**What you should do**
Extract all lines containing "scene".

>> START

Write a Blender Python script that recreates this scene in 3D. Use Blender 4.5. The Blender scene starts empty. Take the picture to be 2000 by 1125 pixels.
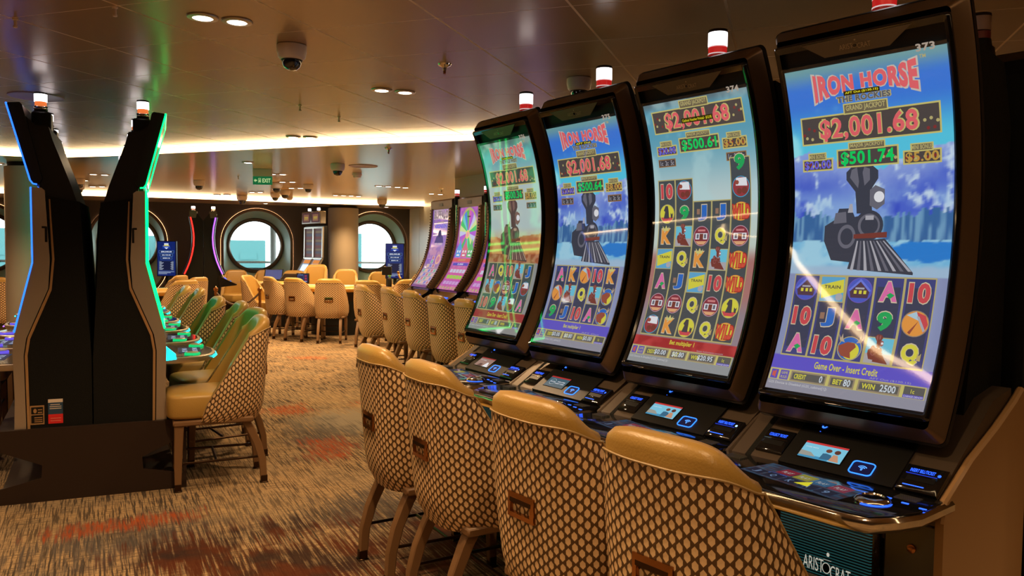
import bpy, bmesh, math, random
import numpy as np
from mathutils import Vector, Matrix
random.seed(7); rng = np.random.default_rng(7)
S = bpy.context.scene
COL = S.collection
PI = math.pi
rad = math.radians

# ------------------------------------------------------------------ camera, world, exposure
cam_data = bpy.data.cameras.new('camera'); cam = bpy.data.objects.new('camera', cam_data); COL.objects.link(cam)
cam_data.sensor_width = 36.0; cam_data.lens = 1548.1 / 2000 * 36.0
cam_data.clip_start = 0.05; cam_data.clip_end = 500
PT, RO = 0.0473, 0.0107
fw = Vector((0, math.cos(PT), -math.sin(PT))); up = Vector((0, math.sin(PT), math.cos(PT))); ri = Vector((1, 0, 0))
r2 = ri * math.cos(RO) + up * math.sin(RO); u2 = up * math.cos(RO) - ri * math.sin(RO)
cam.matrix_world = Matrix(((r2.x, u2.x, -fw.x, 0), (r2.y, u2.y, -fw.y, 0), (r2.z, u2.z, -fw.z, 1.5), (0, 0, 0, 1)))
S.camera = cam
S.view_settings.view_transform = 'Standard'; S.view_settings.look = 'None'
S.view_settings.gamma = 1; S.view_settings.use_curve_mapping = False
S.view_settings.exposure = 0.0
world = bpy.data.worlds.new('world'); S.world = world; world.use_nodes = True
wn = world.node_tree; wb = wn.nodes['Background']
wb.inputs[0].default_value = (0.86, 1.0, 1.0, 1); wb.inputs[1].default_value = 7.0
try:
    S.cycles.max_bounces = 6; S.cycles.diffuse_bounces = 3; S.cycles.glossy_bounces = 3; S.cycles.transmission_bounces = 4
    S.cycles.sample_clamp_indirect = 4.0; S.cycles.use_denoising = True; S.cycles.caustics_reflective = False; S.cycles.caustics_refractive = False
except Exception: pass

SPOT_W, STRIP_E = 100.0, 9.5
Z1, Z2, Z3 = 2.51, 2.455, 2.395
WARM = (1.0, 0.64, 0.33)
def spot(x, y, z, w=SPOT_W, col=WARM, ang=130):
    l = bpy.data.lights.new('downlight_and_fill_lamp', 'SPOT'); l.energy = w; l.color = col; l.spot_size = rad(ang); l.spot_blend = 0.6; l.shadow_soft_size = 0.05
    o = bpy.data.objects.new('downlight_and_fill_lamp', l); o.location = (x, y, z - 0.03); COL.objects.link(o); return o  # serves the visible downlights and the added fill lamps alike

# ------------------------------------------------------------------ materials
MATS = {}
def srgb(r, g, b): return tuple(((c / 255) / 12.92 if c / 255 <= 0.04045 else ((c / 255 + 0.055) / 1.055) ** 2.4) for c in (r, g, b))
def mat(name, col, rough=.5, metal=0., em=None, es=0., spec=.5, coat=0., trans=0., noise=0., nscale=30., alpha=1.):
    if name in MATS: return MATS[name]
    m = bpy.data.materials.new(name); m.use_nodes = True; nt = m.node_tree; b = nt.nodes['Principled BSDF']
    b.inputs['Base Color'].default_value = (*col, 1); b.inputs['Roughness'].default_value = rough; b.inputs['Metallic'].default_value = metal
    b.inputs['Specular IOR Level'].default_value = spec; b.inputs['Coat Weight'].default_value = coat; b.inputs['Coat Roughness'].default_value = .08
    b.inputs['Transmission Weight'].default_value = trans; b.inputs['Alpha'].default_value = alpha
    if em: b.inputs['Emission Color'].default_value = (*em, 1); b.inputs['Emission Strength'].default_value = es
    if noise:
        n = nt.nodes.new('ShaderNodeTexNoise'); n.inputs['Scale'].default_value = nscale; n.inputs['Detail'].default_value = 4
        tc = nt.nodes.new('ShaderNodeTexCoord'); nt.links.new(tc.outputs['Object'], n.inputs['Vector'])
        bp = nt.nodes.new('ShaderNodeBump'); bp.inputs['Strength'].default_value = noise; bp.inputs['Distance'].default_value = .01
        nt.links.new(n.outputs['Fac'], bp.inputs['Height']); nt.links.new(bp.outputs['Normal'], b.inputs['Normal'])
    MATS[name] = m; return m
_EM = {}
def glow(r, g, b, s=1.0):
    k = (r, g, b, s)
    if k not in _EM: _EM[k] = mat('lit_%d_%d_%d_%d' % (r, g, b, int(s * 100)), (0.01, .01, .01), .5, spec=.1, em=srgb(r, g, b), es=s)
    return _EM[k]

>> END

**Complete output**
Write a Blender Python script that recreates this scene in 3D. Use Blender 4.5. The Blender scene starts empty. Take the picture to be 2000 by 1125 pixels.
S = bpy.context.scene